* _Given material_:
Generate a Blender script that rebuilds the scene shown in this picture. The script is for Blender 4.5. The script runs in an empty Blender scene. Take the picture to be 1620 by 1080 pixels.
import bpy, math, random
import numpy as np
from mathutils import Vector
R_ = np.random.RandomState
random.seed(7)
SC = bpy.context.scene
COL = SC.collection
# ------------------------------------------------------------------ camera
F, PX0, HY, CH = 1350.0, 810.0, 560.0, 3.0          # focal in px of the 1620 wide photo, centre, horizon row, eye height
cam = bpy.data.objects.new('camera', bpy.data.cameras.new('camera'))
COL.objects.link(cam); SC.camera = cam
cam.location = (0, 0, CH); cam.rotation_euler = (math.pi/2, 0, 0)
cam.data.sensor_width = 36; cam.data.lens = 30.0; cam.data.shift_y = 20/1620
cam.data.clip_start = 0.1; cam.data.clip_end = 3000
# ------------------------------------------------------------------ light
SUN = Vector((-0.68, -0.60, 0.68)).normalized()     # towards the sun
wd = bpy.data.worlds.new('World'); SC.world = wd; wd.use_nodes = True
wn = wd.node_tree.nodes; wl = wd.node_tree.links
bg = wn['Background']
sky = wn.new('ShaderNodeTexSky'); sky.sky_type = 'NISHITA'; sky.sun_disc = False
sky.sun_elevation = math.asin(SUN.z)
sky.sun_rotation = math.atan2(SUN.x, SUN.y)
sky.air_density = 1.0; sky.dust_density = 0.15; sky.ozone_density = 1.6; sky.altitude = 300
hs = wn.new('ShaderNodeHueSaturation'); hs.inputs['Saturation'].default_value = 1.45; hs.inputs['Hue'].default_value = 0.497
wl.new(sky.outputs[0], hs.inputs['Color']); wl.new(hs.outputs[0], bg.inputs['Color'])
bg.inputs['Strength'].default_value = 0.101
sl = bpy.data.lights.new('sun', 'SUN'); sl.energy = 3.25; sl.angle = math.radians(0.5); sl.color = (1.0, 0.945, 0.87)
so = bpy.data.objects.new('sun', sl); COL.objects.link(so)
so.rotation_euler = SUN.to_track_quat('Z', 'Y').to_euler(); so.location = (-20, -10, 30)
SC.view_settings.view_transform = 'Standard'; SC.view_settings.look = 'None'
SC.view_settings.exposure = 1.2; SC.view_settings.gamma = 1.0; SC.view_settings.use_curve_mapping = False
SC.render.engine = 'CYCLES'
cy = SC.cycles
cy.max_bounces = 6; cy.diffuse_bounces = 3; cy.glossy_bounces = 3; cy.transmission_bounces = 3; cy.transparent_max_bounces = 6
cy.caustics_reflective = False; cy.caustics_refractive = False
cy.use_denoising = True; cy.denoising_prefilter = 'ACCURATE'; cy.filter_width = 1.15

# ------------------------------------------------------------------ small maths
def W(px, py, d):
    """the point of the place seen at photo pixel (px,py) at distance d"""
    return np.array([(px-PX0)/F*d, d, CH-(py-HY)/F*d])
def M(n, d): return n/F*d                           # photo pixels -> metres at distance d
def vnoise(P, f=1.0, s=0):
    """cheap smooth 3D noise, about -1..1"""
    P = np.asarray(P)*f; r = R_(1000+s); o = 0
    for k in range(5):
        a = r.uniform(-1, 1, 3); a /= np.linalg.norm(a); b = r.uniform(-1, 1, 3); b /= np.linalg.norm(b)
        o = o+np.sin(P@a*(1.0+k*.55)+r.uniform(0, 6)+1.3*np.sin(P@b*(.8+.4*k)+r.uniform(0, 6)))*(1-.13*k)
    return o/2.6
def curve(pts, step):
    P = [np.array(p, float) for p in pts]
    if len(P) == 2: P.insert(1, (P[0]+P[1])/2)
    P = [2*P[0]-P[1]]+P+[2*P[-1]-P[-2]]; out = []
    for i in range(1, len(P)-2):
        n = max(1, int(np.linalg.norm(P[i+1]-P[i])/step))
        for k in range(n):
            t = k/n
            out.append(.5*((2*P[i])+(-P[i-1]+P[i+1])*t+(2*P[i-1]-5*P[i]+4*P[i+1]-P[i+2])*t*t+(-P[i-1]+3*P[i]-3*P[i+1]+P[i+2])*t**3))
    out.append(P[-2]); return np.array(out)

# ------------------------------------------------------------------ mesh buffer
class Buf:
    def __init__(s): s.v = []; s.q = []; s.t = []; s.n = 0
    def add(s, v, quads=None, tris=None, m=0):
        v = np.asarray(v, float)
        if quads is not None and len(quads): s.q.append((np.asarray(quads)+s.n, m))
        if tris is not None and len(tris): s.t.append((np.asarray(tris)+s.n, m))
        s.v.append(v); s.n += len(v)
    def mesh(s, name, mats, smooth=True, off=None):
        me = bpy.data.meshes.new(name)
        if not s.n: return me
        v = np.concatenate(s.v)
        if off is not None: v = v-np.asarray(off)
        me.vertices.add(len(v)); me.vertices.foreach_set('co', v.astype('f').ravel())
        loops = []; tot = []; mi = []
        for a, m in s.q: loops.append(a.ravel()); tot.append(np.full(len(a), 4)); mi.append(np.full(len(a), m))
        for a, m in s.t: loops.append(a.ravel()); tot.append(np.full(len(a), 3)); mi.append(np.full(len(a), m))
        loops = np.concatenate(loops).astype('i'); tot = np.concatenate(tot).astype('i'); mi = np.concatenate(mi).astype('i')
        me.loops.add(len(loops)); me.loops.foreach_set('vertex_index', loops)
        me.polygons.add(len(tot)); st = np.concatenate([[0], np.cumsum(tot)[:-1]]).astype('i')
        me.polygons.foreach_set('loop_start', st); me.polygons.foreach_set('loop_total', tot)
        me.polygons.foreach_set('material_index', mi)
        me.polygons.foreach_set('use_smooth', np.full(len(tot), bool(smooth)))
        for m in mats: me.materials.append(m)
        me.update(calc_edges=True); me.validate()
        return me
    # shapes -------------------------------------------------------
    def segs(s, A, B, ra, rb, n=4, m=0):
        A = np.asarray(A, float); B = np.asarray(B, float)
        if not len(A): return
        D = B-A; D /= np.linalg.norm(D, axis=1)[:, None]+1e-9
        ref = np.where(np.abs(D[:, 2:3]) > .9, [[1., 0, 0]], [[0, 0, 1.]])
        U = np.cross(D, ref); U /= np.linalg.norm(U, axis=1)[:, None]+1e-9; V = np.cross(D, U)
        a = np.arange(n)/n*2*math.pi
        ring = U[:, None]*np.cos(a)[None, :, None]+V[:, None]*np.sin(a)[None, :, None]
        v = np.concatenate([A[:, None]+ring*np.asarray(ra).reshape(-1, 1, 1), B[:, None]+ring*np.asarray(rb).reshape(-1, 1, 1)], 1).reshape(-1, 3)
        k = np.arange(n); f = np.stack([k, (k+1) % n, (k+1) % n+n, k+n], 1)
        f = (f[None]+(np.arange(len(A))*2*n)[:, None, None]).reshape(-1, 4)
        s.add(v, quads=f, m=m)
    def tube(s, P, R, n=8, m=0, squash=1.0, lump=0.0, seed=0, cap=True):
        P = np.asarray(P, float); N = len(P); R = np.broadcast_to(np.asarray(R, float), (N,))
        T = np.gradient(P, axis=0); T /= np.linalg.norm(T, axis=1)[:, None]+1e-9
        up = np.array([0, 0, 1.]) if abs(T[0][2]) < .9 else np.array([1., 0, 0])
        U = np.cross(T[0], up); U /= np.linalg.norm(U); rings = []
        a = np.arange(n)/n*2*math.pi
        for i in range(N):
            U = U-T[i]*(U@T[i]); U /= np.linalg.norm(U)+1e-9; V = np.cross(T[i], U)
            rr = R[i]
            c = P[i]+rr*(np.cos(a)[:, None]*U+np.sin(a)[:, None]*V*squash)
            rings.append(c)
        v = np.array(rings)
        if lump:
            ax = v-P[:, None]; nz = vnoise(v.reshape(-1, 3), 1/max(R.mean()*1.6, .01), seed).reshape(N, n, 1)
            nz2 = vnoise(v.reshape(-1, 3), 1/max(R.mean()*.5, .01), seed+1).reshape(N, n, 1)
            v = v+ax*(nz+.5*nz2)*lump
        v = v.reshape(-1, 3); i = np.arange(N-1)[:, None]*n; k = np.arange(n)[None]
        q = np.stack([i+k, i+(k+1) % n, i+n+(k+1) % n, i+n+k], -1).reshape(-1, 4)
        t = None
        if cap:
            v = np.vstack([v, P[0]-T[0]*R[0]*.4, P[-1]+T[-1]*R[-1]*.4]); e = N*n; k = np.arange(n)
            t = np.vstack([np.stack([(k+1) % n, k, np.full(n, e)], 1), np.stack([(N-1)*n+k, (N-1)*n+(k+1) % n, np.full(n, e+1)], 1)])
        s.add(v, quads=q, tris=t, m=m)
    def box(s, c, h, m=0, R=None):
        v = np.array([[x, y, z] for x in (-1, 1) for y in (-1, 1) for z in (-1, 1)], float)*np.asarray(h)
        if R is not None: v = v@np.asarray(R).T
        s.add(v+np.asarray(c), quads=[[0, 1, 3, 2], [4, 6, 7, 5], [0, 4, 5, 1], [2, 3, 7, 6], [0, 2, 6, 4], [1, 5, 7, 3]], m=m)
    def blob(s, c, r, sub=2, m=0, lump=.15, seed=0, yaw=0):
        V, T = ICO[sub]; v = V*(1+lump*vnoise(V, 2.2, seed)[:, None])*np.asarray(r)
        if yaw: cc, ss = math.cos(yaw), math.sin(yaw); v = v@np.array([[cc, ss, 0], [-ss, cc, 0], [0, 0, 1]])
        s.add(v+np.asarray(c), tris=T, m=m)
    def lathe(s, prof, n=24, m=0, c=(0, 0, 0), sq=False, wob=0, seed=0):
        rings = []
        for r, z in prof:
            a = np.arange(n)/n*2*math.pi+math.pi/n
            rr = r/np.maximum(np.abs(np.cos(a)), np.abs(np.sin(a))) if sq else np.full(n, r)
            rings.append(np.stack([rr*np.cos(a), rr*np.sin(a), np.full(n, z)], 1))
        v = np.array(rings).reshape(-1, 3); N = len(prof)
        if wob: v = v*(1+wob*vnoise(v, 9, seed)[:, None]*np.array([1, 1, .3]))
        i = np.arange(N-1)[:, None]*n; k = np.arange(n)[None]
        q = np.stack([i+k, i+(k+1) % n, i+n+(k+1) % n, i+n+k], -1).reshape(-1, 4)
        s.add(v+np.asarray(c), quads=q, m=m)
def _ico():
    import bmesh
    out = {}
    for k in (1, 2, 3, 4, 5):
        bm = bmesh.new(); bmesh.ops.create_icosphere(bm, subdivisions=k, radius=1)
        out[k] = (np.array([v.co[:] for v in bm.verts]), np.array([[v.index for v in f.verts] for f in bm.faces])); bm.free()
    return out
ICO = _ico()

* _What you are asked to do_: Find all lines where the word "scene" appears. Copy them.

* _Result of this task_:
Generate a Blender script that rebuilds the scene shown in this picture. The script is for Blender 4.5. The script runs in an empty Blender scene. Take the picture to be 1620 by 1080 pixels.
SC = bpy.context.scene